----- ENTRIES PROVIDED -----

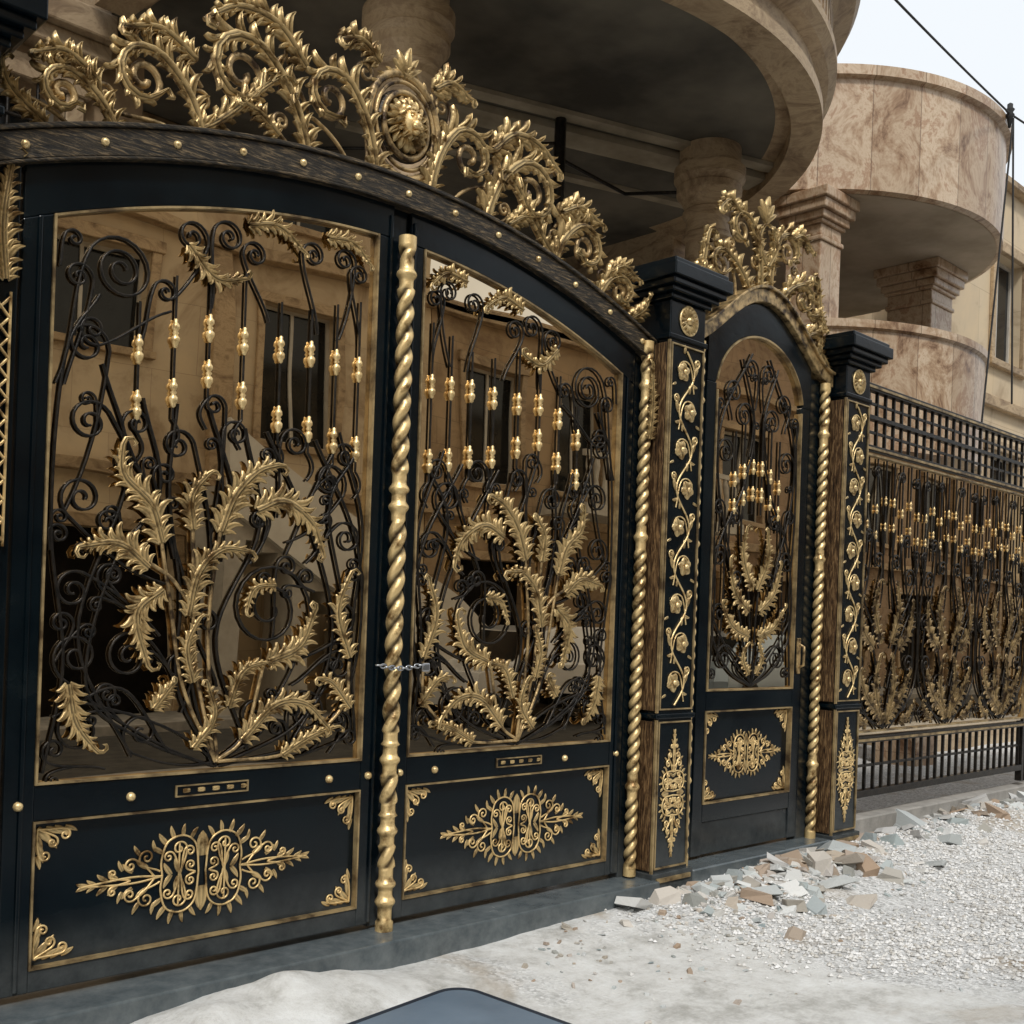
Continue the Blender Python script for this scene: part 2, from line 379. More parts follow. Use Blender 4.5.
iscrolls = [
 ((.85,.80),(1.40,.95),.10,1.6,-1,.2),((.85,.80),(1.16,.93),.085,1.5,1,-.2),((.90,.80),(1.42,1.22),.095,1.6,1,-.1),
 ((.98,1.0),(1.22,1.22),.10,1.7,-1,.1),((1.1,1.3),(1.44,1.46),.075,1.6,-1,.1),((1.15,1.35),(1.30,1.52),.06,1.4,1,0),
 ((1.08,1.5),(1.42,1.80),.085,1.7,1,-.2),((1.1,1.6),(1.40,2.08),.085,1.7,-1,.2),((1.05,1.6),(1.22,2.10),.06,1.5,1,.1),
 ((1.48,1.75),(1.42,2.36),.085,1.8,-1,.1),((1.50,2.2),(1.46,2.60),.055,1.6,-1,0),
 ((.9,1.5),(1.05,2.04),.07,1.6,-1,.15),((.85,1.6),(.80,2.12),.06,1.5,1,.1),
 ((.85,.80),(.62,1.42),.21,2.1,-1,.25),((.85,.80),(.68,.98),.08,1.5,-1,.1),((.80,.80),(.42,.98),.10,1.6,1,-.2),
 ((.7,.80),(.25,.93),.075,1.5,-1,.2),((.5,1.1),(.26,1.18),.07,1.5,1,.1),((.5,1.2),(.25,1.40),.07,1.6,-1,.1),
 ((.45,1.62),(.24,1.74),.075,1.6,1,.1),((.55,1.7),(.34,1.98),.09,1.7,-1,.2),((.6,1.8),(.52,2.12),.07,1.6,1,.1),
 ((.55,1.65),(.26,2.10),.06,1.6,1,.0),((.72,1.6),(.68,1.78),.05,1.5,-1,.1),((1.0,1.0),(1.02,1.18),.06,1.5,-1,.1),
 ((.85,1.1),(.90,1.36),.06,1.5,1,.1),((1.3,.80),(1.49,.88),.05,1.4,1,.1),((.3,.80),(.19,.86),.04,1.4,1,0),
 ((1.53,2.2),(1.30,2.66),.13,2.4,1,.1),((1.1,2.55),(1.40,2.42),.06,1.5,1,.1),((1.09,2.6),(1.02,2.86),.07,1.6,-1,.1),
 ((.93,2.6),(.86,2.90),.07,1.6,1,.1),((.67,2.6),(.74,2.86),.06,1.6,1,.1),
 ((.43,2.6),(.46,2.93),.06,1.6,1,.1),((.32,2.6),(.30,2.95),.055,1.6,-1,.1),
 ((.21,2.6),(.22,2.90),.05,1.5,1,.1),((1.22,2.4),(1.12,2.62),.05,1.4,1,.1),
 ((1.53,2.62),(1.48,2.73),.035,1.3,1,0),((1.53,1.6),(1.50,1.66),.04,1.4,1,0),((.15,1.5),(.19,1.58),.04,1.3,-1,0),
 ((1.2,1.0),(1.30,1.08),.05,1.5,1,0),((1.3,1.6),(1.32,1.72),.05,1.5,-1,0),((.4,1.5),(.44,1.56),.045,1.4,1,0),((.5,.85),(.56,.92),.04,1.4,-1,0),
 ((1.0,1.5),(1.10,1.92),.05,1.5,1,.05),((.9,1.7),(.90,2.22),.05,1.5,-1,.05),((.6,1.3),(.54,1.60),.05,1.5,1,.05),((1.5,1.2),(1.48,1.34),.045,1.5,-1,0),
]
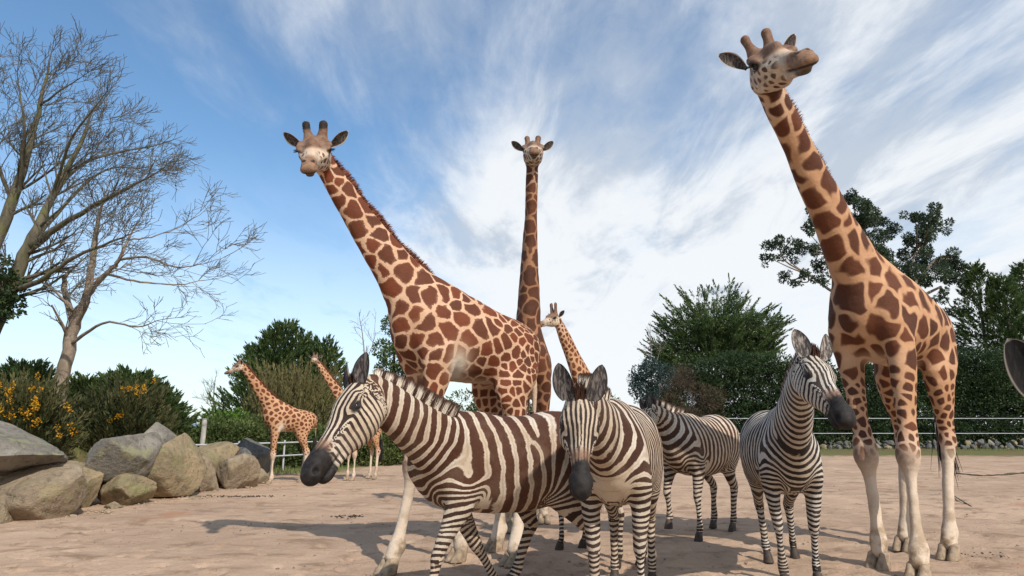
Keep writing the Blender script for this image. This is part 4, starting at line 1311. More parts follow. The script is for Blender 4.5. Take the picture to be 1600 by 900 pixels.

-----
----- ENTRIES PROVIDED -----

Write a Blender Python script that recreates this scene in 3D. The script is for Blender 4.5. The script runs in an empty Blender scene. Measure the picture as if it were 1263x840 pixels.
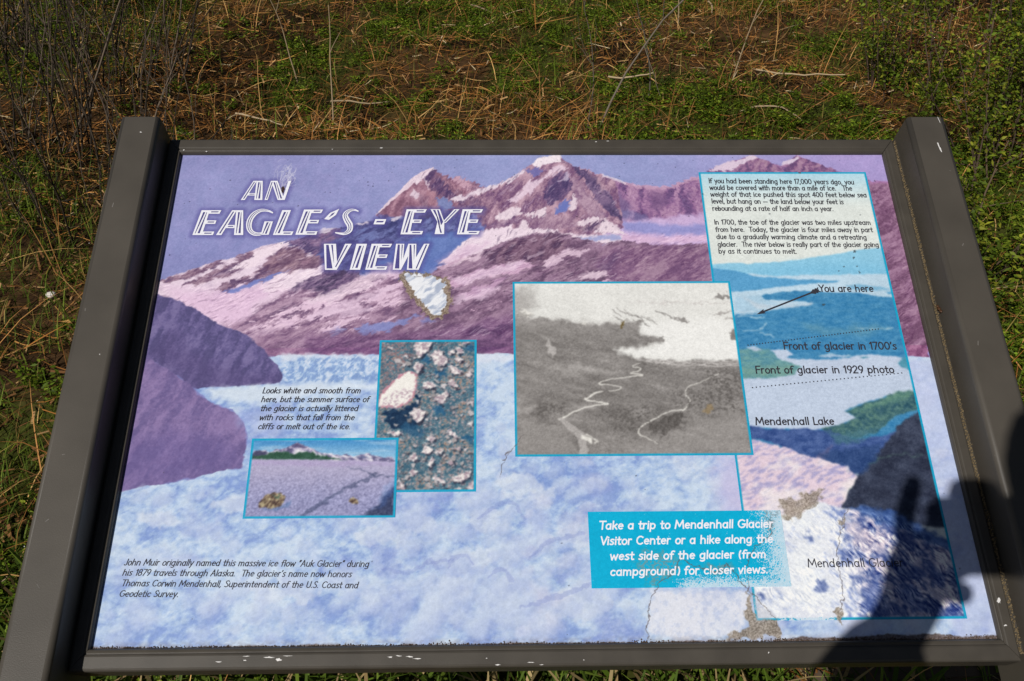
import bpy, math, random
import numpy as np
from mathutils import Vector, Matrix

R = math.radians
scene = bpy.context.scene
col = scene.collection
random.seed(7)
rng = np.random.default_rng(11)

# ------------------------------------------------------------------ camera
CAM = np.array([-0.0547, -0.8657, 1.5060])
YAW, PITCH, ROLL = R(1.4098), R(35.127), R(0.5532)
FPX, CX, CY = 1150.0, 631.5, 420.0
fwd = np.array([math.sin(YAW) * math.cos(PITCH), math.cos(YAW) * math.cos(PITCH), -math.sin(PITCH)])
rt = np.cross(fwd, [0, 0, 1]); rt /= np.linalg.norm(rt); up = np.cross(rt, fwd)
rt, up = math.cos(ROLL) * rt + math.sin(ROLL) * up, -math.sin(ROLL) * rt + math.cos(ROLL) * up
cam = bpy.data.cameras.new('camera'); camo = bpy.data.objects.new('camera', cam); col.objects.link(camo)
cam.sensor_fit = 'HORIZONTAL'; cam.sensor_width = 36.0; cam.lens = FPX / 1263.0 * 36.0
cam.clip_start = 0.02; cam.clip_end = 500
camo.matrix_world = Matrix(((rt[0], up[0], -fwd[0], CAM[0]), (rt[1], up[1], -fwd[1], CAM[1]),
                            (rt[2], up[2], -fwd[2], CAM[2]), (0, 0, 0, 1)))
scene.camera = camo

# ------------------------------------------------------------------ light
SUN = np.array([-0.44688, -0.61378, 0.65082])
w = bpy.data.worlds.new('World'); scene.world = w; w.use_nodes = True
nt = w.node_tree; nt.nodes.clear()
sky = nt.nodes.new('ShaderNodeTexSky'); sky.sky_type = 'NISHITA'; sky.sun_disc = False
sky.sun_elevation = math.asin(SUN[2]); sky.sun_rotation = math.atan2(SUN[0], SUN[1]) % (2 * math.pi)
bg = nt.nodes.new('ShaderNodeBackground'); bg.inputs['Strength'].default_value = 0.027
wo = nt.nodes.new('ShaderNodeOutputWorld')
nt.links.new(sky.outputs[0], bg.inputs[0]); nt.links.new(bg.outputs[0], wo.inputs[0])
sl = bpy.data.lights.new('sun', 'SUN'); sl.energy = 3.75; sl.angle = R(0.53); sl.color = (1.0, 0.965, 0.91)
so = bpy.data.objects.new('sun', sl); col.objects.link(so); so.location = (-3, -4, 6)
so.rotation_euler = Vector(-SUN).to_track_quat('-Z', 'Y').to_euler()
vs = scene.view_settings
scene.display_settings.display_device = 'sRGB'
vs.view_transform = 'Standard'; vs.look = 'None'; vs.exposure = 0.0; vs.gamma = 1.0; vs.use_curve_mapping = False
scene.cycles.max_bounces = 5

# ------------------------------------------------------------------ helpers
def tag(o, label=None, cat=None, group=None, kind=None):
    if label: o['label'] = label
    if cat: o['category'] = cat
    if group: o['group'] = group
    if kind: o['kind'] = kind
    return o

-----
----- ENTRIES PROVIDED -----

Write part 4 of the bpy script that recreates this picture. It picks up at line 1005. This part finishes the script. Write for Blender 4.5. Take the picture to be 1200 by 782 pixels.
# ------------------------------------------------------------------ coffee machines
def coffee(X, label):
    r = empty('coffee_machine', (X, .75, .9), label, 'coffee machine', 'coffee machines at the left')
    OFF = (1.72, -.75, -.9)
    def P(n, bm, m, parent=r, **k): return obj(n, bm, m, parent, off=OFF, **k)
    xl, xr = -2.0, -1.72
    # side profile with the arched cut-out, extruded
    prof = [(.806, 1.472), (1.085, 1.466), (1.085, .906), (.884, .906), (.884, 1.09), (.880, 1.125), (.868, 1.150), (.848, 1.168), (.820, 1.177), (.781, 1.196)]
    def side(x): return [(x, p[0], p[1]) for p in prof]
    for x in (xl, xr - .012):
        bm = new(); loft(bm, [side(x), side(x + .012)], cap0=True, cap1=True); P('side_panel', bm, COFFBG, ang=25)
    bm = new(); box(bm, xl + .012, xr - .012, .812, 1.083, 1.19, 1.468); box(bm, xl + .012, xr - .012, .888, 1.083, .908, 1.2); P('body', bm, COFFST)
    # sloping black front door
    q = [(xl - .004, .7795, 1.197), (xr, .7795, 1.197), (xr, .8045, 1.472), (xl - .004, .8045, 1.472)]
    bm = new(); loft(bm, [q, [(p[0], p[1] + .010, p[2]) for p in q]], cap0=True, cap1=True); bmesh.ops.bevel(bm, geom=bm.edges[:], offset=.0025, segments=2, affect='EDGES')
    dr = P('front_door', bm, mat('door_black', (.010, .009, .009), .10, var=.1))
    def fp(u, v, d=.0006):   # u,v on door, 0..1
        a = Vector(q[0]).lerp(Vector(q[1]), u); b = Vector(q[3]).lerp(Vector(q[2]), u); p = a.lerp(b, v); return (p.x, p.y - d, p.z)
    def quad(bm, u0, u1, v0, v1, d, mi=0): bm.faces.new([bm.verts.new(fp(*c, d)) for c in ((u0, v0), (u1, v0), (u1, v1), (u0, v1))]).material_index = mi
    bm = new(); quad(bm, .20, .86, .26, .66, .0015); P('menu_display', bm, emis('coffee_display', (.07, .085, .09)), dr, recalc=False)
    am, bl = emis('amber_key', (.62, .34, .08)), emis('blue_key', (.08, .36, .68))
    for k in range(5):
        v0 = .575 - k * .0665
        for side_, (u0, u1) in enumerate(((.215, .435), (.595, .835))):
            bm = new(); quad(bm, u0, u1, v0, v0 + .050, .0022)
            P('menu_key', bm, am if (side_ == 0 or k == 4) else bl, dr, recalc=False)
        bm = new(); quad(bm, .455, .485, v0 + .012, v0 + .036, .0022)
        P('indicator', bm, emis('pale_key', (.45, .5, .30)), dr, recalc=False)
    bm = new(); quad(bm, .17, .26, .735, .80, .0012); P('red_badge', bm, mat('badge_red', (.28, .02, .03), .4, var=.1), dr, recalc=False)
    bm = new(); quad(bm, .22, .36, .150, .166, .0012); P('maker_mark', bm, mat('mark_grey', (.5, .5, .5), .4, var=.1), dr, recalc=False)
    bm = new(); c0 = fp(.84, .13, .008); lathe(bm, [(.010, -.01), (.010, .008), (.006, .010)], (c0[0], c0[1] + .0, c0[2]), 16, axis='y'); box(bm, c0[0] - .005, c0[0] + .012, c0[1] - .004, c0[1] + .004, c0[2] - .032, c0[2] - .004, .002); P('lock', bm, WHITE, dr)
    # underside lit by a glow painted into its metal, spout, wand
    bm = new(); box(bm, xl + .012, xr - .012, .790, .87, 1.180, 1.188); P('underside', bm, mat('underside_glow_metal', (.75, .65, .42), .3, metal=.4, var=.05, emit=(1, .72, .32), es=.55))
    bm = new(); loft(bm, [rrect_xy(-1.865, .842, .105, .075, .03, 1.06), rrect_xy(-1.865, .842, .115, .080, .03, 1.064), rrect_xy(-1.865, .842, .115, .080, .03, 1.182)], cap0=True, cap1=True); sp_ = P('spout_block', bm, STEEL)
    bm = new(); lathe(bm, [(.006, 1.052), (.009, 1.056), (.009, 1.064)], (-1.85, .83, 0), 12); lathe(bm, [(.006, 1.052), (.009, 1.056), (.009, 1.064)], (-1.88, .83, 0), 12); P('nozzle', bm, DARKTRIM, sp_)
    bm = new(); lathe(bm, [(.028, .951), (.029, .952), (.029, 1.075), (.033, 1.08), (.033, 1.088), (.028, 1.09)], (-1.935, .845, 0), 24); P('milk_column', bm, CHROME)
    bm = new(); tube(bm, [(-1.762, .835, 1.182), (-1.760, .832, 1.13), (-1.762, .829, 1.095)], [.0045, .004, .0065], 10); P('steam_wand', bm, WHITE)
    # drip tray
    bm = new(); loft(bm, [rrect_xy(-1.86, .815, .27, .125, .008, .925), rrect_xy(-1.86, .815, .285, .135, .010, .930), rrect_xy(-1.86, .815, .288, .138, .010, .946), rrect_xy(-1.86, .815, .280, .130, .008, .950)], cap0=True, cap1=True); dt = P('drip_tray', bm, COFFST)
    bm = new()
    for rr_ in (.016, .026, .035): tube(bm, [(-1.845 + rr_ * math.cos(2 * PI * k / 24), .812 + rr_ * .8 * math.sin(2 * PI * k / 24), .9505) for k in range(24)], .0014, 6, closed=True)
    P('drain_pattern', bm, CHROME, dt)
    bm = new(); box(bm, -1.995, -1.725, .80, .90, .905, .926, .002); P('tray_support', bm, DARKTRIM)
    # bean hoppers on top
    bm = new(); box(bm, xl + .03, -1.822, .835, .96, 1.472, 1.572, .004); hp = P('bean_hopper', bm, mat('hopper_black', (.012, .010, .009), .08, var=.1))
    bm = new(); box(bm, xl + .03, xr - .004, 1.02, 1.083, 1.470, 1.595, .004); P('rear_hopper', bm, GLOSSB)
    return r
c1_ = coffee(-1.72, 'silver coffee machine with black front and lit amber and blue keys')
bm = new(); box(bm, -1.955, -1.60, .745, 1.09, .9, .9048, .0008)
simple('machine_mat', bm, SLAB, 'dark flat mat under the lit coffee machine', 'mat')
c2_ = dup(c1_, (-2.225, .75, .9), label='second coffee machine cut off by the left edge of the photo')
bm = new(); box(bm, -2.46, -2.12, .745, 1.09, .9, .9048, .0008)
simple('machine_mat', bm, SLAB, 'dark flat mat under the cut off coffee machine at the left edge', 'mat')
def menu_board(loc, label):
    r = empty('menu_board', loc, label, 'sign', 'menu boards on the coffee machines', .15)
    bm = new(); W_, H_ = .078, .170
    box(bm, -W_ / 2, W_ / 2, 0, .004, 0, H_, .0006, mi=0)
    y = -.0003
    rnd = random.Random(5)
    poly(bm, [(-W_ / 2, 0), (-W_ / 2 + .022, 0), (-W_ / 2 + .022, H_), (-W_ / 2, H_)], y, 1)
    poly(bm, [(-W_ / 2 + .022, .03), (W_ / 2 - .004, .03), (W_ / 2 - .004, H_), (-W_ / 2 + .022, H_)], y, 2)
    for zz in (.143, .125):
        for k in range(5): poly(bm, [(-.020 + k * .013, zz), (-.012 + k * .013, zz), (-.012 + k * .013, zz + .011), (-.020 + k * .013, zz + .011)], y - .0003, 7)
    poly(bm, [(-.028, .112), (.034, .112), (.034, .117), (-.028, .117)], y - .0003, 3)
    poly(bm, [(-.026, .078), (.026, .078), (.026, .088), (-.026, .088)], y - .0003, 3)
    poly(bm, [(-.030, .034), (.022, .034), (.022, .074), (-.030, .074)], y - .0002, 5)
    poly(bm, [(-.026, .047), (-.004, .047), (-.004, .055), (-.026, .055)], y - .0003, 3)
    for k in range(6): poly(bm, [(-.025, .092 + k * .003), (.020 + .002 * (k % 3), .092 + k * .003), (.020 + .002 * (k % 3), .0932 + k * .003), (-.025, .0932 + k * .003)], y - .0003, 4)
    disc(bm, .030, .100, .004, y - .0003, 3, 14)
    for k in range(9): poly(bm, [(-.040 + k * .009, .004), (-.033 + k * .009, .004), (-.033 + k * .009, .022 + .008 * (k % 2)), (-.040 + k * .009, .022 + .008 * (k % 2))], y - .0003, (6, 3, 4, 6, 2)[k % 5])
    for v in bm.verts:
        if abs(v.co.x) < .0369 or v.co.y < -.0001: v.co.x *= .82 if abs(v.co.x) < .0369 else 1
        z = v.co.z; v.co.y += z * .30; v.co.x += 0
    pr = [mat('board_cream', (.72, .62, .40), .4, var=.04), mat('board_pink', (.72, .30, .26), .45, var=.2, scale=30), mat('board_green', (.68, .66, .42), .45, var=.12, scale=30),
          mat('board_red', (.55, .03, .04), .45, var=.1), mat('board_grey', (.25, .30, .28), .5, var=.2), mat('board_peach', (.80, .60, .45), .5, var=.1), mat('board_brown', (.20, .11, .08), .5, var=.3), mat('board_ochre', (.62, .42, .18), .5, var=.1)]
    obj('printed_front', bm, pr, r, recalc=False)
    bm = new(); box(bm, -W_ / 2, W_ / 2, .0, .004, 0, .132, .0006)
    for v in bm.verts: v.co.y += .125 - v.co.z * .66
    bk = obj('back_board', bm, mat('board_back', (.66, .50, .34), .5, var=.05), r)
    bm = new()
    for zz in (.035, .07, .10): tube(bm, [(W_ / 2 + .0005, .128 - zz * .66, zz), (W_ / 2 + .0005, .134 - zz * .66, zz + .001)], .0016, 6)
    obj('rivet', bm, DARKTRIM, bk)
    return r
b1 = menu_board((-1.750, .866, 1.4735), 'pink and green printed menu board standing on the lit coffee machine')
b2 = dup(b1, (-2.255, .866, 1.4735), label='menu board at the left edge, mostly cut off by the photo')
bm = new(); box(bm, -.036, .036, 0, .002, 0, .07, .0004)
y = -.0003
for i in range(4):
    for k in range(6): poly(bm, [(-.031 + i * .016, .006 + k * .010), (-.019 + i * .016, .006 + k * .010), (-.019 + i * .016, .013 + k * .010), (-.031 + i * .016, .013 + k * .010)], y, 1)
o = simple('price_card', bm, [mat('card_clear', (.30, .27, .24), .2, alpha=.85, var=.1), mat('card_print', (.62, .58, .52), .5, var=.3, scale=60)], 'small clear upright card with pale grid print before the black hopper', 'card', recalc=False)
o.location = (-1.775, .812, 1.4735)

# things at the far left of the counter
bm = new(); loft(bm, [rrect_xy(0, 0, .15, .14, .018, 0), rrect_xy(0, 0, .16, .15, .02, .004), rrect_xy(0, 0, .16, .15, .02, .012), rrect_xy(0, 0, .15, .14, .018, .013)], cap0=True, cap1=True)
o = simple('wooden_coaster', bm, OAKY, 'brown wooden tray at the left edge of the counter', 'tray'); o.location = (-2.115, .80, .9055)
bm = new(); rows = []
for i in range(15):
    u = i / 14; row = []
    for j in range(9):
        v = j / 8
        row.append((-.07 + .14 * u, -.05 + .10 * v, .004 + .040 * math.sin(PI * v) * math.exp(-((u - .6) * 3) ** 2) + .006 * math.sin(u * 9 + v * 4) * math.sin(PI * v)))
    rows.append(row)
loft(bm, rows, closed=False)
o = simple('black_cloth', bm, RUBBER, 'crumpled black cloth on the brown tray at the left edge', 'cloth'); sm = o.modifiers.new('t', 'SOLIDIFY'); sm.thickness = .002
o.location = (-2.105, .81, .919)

-----

Among the entries above, locate the line with "Write a Blender" and the line with "rng = np.random.default_rng(11)". Give those two lines and all lines between them again, exactly, leaving out the pictures.

Write a Blender Python script that recreates this scene in 3D. The script is for Blender 4.5. The script runs in an empty Blender scene. Measure the picture as if it were 1263x840 pixels.
import bpy, math, random
import numpy as np
from mathutils import Vector, Matrix

R = math.radians
scene = bpy.context.scene
col = scene.collection
random.seed(7)
rng = np.random.default_rng(11)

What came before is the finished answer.